Another thing Hicks highly promoted was illegal highs. He was always a strong supporter of not judging someone for their drug habits. Weed especially he condoned, even encouraged. Similarly, to Bill Hicks, Louis C. K, a modern comedian also went by very similar views. Is he listened to? He’s a comedian, of course not. Tim Minchin? A genius, so intelligent we hate him, a mind that’s far too intelligent for forty-percent of the watchers to understand him, let alone find him funny.

Not that we condone any drugs (our own personal brand of drug is the books we read… we are a little too addicted to tea, we’ll say that) Well, weed was legalised recently in some places and guess what? Crime rate went down dramatically. Our point isn’t to legalise anything, just that he was right. Again. 

 

In fact, Hicks was very rarely wrong. Rock and roll is dead? Yes it is, it saddens us. But, yes. Dead for years. He predicted the world would become so sexualised that you would turn on the TV to see half naked woman with a can of coke between her legs and it would simply read ‘Drink Coke’.

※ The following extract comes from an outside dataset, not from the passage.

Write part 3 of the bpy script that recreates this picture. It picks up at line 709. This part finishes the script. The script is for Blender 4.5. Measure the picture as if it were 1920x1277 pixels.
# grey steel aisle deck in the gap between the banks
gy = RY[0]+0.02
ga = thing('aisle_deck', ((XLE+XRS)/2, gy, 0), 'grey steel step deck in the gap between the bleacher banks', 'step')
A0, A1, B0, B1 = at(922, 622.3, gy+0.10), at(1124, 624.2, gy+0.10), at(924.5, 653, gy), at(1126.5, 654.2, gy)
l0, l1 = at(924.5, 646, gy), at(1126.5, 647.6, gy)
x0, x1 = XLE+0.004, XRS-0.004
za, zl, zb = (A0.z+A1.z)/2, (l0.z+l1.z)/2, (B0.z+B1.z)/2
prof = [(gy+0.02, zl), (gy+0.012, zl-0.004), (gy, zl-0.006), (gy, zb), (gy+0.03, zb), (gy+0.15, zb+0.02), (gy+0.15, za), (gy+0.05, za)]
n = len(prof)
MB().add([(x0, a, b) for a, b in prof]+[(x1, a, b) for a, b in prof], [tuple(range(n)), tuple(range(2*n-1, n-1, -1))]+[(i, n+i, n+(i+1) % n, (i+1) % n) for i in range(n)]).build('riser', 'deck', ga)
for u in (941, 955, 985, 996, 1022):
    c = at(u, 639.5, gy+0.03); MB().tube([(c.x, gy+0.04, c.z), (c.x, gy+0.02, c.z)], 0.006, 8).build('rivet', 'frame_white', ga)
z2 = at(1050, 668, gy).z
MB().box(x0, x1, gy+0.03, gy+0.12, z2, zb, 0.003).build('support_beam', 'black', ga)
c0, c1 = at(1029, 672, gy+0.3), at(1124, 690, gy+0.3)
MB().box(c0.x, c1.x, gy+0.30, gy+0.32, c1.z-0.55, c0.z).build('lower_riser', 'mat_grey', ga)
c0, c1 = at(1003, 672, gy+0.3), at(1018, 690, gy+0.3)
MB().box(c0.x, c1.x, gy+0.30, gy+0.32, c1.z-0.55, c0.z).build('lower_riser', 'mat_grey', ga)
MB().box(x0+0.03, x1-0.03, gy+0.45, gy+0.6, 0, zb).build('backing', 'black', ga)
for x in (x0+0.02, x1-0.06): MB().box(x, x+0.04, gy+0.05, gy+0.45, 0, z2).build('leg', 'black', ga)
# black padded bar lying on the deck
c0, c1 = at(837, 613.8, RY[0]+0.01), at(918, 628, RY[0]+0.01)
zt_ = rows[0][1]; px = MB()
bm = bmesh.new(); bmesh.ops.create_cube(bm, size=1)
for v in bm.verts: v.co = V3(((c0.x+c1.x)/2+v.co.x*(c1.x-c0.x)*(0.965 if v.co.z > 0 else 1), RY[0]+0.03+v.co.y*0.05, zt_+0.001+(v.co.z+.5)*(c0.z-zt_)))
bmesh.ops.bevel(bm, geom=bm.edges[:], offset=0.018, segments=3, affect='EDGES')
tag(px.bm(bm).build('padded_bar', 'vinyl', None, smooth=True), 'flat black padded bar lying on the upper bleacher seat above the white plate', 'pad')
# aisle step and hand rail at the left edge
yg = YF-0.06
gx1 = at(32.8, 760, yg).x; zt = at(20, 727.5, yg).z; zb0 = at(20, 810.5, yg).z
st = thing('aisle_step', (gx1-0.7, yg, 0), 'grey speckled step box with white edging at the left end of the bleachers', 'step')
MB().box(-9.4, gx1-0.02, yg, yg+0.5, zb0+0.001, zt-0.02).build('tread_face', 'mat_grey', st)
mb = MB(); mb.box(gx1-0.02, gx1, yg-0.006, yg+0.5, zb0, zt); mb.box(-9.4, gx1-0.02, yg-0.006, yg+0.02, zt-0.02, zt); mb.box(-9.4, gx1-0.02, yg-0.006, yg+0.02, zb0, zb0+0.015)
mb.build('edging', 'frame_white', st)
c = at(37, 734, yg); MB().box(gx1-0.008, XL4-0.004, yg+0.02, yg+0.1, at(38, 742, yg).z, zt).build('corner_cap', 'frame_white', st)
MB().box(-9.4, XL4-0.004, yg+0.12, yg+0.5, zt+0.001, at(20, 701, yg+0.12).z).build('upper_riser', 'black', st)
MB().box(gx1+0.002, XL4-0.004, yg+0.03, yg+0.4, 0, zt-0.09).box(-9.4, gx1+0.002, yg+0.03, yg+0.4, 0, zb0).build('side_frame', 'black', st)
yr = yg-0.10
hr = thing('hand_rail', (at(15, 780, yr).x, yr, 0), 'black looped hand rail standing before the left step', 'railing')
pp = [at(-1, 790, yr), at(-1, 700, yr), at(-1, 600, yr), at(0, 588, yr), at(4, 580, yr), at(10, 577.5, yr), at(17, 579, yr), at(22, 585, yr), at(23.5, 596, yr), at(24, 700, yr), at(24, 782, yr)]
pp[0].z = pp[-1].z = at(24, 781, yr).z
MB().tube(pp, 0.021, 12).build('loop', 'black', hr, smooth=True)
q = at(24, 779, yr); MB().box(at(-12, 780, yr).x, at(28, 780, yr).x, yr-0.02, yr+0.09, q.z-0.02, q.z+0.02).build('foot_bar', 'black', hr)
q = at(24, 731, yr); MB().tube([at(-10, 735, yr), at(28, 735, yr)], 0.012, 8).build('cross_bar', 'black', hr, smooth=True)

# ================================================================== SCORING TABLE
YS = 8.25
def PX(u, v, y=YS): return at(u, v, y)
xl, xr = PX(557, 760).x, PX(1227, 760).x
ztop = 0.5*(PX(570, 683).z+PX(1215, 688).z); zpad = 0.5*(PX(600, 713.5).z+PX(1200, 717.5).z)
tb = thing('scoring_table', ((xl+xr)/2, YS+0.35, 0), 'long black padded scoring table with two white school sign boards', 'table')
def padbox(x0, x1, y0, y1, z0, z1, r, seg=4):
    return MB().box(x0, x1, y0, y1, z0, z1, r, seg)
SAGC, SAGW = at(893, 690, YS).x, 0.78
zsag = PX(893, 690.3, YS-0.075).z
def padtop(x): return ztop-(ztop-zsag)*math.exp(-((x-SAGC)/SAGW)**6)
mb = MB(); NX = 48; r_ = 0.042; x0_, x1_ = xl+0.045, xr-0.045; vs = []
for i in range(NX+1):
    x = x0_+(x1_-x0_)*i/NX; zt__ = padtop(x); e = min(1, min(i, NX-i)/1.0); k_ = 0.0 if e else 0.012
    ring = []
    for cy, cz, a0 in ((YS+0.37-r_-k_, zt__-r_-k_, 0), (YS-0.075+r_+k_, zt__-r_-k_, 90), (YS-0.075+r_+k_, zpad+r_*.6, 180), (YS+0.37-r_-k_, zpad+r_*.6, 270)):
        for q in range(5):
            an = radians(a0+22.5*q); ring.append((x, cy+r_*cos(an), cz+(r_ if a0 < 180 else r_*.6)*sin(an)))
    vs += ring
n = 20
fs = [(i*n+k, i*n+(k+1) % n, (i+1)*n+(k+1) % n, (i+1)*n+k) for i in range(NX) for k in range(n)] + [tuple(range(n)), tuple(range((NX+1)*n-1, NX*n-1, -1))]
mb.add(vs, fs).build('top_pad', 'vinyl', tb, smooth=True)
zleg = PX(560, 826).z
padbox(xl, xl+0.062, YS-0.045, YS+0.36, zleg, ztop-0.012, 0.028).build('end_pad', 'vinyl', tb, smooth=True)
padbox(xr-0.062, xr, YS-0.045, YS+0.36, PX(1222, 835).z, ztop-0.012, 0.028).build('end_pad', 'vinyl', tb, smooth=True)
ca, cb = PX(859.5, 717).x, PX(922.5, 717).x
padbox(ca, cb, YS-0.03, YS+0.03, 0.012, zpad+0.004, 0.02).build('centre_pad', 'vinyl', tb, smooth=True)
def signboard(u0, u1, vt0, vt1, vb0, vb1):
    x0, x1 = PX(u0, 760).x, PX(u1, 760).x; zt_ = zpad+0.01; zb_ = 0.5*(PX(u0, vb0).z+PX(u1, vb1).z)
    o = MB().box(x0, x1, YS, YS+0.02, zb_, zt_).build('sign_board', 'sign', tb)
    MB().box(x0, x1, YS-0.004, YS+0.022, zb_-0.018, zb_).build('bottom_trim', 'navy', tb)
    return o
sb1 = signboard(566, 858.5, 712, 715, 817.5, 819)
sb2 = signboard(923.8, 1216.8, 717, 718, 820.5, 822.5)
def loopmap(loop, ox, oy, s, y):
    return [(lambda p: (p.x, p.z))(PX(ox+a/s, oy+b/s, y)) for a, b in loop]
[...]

 We have Nicki Minaj on our TV’s when the kiddies come home, if anything, it’s more X-rated than he predicted. 

 

In fact, if you watch one Bill Hicks live DVDs, we guarantee you it will seem like it was made yesterday if you take in account all of the subjects he brings up. The only thing that will date it is the gritty quality, audiences’ apparel and his smoking on stage. 

 

Bill did something very courageous and rare. He gave a remedy in his comedy. He took himself so seriously. It didn’t appear to be serious. For Bill, his comedy was his philosophy. It’ll make you laugh, but then stay awake for hours afterwards in the dark rolling his jokes around in your mind, like a marble in a bucket. Art without the heart. His act was a beautiful painting with a childish phallus drawn in the corner. If he lived long enough to become a politician, perhaps he may have been taken seriously? 

 

So, this begs the question: Why was he not taken seriously? We’ve already heard one theory; ‘the percentage of fundamentalist Christians’. Perhaps it was his edgy comedy that made them believe he wasn’t being completely serious? Why should we have believed him? I mean, how were we to know what a genius he was? He died too young to ever be asked the question. Funnily enough. He predicted his death at a young age. Another thing to add to the list. 

 

Well… I think we may have the answer. 

 

Bill, we couldn’t hear the solution to your points as we were all laughing so hard. 

 

Bless him. With a cigarette hanging off his lips, we hope it traces a ladder to to the stars!